▶ Collected data:
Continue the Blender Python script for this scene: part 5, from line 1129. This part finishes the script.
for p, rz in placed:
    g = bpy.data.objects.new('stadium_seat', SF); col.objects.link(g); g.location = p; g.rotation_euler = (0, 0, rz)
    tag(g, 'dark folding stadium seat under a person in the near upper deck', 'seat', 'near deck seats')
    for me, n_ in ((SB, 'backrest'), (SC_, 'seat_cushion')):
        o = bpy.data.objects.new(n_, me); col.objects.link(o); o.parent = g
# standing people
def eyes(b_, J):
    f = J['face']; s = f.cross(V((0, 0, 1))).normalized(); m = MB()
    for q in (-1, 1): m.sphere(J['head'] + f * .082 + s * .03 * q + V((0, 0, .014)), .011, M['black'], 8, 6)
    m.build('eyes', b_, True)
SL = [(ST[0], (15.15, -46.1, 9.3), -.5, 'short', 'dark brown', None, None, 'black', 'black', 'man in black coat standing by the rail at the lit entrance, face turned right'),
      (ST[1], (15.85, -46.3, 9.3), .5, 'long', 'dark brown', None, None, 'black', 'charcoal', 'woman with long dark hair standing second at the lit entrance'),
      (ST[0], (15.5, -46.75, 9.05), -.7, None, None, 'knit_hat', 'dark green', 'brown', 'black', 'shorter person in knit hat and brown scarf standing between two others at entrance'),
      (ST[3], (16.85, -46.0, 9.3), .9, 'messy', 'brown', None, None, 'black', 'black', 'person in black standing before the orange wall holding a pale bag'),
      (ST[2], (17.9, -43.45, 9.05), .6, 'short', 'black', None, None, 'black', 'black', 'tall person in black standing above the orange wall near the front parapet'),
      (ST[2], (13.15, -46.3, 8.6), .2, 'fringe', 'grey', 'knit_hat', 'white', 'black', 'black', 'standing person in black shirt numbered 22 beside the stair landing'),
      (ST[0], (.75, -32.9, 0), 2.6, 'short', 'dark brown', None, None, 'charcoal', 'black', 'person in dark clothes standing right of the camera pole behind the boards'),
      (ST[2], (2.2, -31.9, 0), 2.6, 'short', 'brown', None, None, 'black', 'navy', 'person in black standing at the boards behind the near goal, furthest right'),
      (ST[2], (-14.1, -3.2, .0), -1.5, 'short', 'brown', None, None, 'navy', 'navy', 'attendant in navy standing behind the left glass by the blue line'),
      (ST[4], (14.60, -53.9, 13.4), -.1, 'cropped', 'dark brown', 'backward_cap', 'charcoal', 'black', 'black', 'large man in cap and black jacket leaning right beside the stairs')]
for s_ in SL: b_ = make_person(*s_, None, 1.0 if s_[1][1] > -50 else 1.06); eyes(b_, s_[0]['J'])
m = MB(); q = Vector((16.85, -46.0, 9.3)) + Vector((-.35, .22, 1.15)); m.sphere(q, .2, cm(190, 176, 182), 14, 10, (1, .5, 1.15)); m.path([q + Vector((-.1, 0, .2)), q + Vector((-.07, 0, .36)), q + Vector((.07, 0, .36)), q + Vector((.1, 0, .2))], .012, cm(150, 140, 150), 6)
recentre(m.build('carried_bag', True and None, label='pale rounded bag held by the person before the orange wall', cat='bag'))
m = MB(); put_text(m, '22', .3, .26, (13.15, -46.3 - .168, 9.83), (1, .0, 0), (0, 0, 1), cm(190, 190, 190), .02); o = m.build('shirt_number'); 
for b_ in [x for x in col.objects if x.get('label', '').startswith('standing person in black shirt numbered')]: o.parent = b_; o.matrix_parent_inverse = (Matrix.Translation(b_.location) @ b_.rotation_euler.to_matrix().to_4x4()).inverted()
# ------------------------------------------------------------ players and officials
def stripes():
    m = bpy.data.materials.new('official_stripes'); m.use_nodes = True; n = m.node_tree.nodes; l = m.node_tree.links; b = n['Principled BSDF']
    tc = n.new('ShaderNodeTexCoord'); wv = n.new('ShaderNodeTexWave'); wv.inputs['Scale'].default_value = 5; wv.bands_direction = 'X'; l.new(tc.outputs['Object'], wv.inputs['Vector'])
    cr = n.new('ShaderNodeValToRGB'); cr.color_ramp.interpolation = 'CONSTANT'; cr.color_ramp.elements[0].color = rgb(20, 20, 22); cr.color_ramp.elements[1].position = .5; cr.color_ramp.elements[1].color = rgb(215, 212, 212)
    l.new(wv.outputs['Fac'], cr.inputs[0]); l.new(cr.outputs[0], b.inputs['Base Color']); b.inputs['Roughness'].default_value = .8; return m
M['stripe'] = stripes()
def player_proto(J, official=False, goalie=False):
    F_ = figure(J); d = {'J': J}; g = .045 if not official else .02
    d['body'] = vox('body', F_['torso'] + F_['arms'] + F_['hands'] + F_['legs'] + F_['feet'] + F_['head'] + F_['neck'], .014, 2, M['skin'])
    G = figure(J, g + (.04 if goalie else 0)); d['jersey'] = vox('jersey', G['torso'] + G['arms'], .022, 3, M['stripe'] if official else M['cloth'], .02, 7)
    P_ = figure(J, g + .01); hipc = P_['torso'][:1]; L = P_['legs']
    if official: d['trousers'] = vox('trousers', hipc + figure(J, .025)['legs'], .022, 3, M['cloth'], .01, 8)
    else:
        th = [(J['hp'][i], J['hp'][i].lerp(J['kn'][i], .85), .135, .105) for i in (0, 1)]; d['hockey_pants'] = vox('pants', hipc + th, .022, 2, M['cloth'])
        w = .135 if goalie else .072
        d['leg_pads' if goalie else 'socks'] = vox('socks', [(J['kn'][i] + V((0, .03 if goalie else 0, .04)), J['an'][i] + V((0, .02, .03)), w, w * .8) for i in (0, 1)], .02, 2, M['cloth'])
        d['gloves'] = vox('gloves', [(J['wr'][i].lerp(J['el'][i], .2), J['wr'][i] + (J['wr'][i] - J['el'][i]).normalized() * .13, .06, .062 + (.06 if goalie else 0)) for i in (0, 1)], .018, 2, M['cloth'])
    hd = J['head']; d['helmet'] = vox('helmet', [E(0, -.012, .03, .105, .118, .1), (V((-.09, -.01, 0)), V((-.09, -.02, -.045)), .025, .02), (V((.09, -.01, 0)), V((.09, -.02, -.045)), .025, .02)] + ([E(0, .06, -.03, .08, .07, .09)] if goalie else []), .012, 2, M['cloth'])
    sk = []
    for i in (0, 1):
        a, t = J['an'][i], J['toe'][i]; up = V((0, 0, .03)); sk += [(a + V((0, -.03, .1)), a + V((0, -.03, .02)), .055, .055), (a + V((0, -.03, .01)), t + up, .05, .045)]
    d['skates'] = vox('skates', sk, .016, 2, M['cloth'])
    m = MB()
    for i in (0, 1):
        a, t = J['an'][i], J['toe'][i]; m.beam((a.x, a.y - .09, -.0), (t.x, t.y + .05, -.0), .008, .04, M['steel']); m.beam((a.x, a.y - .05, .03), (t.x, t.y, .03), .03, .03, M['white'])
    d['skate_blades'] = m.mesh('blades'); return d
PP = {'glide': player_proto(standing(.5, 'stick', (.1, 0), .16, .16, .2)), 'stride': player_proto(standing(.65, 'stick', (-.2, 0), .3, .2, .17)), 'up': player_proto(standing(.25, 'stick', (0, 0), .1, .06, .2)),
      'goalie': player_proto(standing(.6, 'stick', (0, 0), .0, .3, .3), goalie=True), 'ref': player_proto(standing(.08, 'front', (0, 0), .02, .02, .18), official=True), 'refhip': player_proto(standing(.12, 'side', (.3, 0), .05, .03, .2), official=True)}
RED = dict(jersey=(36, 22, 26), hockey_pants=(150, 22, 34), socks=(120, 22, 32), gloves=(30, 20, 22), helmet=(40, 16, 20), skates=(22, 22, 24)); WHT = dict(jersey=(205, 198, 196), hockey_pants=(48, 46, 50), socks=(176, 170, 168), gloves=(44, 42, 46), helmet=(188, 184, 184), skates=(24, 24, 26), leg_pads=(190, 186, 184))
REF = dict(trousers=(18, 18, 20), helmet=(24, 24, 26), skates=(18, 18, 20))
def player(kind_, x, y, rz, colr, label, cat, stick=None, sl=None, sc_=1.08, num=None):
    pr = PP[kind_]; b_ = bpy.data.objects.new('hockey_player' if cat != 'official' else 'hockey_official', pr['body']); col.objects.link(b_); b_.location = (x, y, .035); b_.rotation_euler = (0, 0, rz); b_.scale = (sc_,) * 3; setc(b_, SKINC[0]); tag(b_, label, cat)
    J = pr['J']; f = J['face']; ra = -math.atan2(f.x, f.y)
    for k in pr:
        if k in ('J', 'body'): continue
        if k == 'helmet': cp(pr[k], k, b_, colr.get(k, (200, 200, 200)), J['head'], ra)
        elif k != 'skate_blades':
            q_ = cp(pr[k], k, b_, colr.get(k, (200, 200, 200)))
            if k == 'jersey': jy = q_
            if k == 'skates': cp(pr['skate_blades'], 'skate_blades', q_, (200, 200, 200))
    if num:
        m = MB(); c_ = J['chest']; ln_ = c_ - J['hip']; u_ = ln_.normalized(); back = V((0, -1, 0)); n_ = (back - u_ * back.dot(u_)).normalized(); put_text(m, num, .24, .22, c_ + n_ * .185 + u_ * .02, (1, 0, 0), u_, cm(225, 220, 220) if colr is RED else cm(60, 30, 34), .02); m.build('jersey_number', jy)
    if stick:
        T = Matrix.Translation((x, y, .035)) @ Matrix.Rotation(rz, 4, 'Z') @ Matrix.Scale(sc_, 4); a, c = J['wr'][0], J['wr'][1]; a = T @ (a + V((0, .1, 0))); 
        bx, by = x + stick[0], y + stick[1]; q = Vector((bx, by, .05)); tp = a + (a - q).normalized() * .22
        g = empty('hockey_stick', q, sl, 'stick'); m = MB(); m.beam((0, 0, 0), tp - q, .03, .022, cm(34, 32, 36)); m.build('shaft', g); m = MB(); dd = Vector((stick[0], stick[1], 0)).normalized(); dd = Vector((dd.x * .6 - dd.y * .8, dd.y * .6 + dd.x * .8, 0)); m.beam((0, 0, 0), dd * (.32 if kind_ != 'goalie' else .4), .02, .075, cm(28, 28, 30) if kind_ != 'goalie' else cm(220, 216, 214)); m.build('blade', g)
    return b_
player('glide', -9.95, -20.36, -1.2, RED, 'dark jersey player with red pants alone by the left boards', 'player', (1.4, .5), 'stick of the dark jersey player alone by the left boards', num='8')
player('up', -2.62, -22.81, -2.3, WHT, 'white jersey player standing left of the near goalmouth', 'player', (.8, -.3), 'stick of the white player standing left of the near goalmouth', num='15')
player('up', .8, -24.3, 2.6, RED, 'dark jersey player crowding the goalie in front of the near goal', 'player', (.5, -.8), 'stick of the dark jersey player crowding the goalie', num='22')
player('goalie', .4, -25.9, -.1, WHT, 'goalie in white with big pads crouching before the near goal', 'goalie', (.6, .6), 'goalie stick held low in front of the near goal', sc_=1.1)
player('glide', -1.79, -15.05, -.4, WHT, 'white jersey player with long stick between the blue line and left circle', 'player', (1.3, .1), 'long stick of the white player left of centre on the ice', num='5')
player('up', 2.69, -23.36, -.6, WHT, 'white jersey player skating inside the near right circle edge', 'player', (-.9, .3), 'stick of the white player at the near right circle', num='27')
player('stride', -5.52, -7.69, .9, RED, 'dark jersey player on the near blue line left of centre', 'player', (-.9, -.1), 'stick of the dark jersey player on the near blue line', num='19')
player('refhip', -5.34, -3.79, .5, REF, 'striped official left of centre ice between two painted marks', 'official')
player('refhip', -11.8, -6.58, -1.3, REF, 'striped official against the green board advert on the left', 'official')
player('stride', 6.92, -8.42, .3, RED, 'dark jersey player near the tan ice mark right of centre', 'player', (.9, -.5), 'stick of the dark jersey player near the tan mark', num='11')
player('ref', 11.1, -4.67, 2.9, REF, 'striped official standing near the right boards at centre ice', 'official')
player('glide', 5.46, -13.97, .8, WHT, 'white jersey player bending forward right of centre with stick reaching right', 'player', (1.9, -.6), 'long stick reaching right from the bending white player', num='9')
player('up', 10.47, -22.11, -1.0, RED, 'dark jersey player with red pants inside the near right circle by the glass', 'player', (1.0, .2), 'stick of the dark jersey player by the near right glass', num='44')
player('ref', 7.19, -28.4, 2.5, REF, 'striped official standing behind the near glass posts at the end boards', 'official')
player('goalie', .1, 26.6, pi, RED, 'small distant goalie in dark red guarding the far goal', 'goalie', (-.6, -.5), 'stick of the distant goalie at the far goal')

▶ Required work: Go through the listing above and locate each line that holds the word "from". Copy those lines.

▶ The output:
Continue the Blender Python script for this scene: part 5, from line 1129. This part finishes the script.
player('glide', 5.46, -13.97, .8, WHT, 'white jersey player bending forward right of centre with stick reaching right', 'player', (1.9, -.6), 'long stick reaching right from the bending white player', num='9')